Introduction
Fame feels hollow here
There's a version of success that looks great from the outside and feels like nothing on the inside. "We Go Way Back" starts right there, with Noah Kahan standing in the world he worked for and finding it underwhelming compared to one specific person waving from a driveway.
The whole song is built around a single ache: the desire to stop being someone and just be somewhere. With someone. And the terrifying relief that comes with that.
Verse 1
The world didn't deliver
The opener hits fast and quiet. Kahan has seen the world up close and his verdict is blunt.
"Saw the world from up close, it ain't much to look at / Compared to you in your work clothes, waving hello from the driveway"
That image of work clothes and a driveway is doing something specific. It's not glamorous. It's not a grand reunion. It's Tuesday morning, someone heading to a job, and somehow that beats everything else he's seen. The contrast is the whole thesis of the song compressed into two lines.
Then he admits he can't hold himself together most days, but the person he's singing to has seen him at his worst and knows how to read the severity of it. That kind of witness is its own form of intimacy. You can't fake being known that well.
Verse 2
Silence used to haunt him
Kahan used to fill quiet with anxiety, replaying old days and counting up the cost of being away. Late flights, missed birthdays, the accumulation of absence that a certain kind of career demands.
But now the silence offers something different.
"Out here I can hear your heartbeat, I can hear the start of a long sigh"
He can hear a robin. He hasn't written a song in a long time. And his response to that is "it's just fine." For a songwriter to say that without bitterness is actually a significant emotional move. He's not grieving the creative silence. He's resting in it.
Chorus
Identity thrown in the basement
This is where the song gets genuinely risky. Kahan doesn't just say he wants to slow down. He says he wants to stop needing the things that defined him.
"I don't need my name back, throw my notebook in the basement"
The notebook going in the basement is a striking image because it's not dramatic. It's not burned or abandoned. It's just put away, like something you'll deal with later, or maybe never. His name, his art, his public identity, all of it feels negotiable now.

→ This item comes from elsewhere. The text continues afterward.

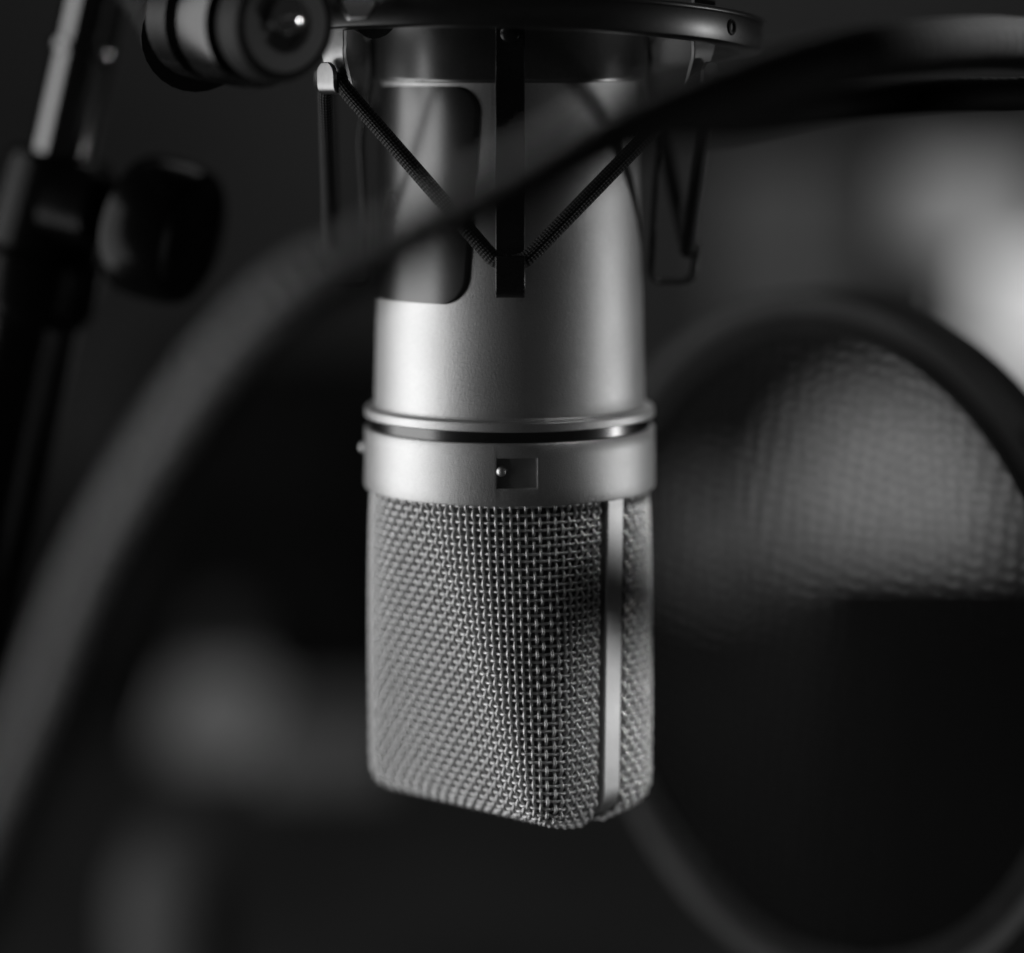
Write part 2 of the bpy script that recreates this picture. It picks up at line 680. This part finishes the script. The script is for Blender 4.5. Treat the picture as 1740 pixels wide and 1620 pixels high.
def weave(half):
    GAP = GAPS[half]

    def wave(x, par):
        return np.cos(math.pi * x + par)

    def path(fi, wi):
        p = head_point(fi, wi, half)
        e = 1e-4
        df = head_point(np.clip(fi + e, 0, 1), wi, half) - head_point(np.clip(fi - e, 0, 1), wi, half)
        dw = head_point(fi, wi + 2e-5, half) - head_point(fi, wi - 2e-5, half)
        nn = np.cross(df, dw)
        nn /= np.linalg.norm(nn, axis=-1, keepdims=True) + 1e-15
        s = np.sign((nn[..., :2] * p[..., :2]).sum(-1))
        nn *= np.where(s == 0, 1, s)[..., None]
        return p, nn
    rng = np.random.default_rng(3 if half < 0 else 4)
    ii = np.arange(0, (NROW - 1) * SUB + 1) / SUB           # row coordinate
    jj = np.arange(NCOL)
    J, I = np.meshgrid(jj.astype(float), ii, indexing='ij')
    J = J + rng.normal(0, 0.035, (NCOL, 1))
    F = GAP + (1 - 2 * GAP) * J / (NCOL - 1)
    W = WTOT * (I / (NROW - 1))
    p, n = path(np.clip(F, 0.001, 0.999), W)
    ph = np.rint(J) + I
    vert = p + n * (AMPV * np.cos(math.pi * ph))[..., None]
    jj2 = np.arange(0, (NCOL - 1) * SUB + 1) / SUB
    ii2 = np.arange(NROW)
    I2, J2 = np.meshgrid(ii2.astype(float), jj2, indexing='ij')
    I2 = I2 + rng.normal(0, 0.03, (NROW, 1))
    F2 = GAP + (1 - 2 * GAP) * J2 / (NCOL - 1)
    p, n = path(F2, np.clip(WTOT * I2 / (NROW - 1), 0, None))
    hor = p - n * (AMPH * np.cos(math.pi * (np.rint(I2) + J2)))[..., None]
    v1, f1 = np_tubes(vert, WR, 8)
    v2, f2 = np_tubes(hor, WR * 0.94, 8)
    return np.concatenate([v1, v2]), np.concatenate([f1, f2 + len(v1)])


for half in (-1, 1):
    v, f = weave(half)
    np_mesh('wire_grille', v, f, M['nickel_wire'], mic)


def inner_screen():
    W = np.linspace(0, 66 * MM, 60)
    F = np.linspace(0, 1, 60)
    verts, faces = [], []
    for half in (-1, 1):
        Wg, Fg = np.meshgrid(W, F, indexing='ij')
        p = head_point(Fg, Wg, half, 0.95 * MM)
        base = len(verts)
        verts += [tuple(x) for x in p.reshape(-1, 3)]
        for i in range(59):
            for j in range(59):
                a = base + i * 60 + j
                faces.append((a, a + 1, a + 61, a + 60))
    mesh_obj('inner_screen', verts, faces, M['screen'], mic)


inner_screen()


def rib():
    """nickel strap running down one side of the head, across its end and up the other side"""
    hw = 2.35 * MM
    qc = 1.2 * MM
    path = []
    H = ZT - ZB
    rr = 5.8 * MM
    for k in range(14):
        t = k / 13 * (H - rr) / H
        path.append(((26.75 + (25.6 - 26.75) * t) * MM, ZT - H * t))
    xe = path[-1][0]
    for k in range(1, 9):
        a = math.pi / 2 * k / 8
        path.append((xe - rr + rr * math.cos(a), ZB + rr - rr * math.sin(a) - 0.2 * MM))
    path = path + [(-p, z) for p, z in reversed(path)]
    verts, faces = [], []
    n = len(path)
    for i, (p, z) in enumerate(path):
        a = Vector(path[max(0, i - 1)])
        b = Vector(path[min(n - 1, i + 1)])
        t = (b - a).normalized()
        nn = Vector((t.y, -t.x))
        if nn.dot(Vector((p, z - (ZT + ZB) / 2))) < 0:
            nn = -nn
        for dn, q in ((0, qc - hw), (0, qc + hw), (-2.2 * MM, qc + hw), (-2.2 * MM, qc - hw)):
            pp = p + nn.x * dn
            zz = z + nn.y * dn
            verts.append((pp * UX[0] + q * VX[0], pp * UX[1] + q * VX[1], zz))
    for i in range(n - 1):
        for k in range(4):
            k2 = (k + 1) % 4
            faces.append((4 * i + k, 4 * i + k2, 4 * i + 4 + k2, 4 * i + 4 + k))
    faces += [(0, 1, 2, 3), tuple(4 * (n - 1) + k for k in range(4))]
    o = mesh_obj('grille_rib', verts, faces, M['rib'], mic)
    bv = o.modifiers.new('edge', 'BEVEL')
    bv.width = 0.35 * MM
    bv.segments = 3
    bv.limit_method = 'ANGLE'
    bv.angle_limit = R(50)


rib()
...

Then comes the ask that makes the chorus sting. He wants to be told he has substance, that he's important, even if his whole life shrinks down to letting dogs out and sweeping porches. He's not romanticizing domesticity. He's asking whether a quiet life can still mean something. Whether love is enough to make a person matter when the external markers are gone.
Verse 3
Running from what defines you
The third verse gets to the heart of what he's actually wrestling with. He tells his partner directly that he's always trying to run from what he's known for, and they answer him with a line that lands.
"Baby, that's the thing about a shadow"
You can't outrun it. His reputation, his identity, his history as an artist follows him regardless of how far he retreats. That's not a comforting observation, but it's an honest one. The shadow goes where you go.
What he finds instead of escape is presence. A hard rainstorm, a drink in the backyard, watching it all come down together. Heaven, he calls it. Small, specific, real. The storm touching down while they stand there is one of the most grounded images in the song, two people just north of nowhere, not running, not performing, just watching the rain fall hard.
Chorus (Reprise)
One small lyric shift, big weight
The second time through the chorus, one line changes. "Won't make me nothin'" replaces "make me nothing." The grammar shift might seem minor but it flips the emotional direction. The first pass sounds like a plea. The second sounds closer to a conviction. He's not asking if small things can make a life worth living anymore. He's starting to believe they can.
Outro
Just keep going back
The outro strips everything down to the title phrase, repeated until it becomes less of a lyric and more of a mantra. "Take me way back" is the whole request. Not to fix anything, not to be saved. Just to return to the thing that existed before the career, before the name, before the notebook filled up.
Conclusion
"We Go Way Back" doesn't resolve the tension it opens with. Kahan still carries the shadow. The notebook is in the basement, not gone. But what the song lands on is a choice: to stop letting ambition be the measure of a life and to let love and presence fill that space instead. The real question underneath all of it is whether that's peace or surrender. He seems to have decided it doesn't matter. Either way, it feels like coming home.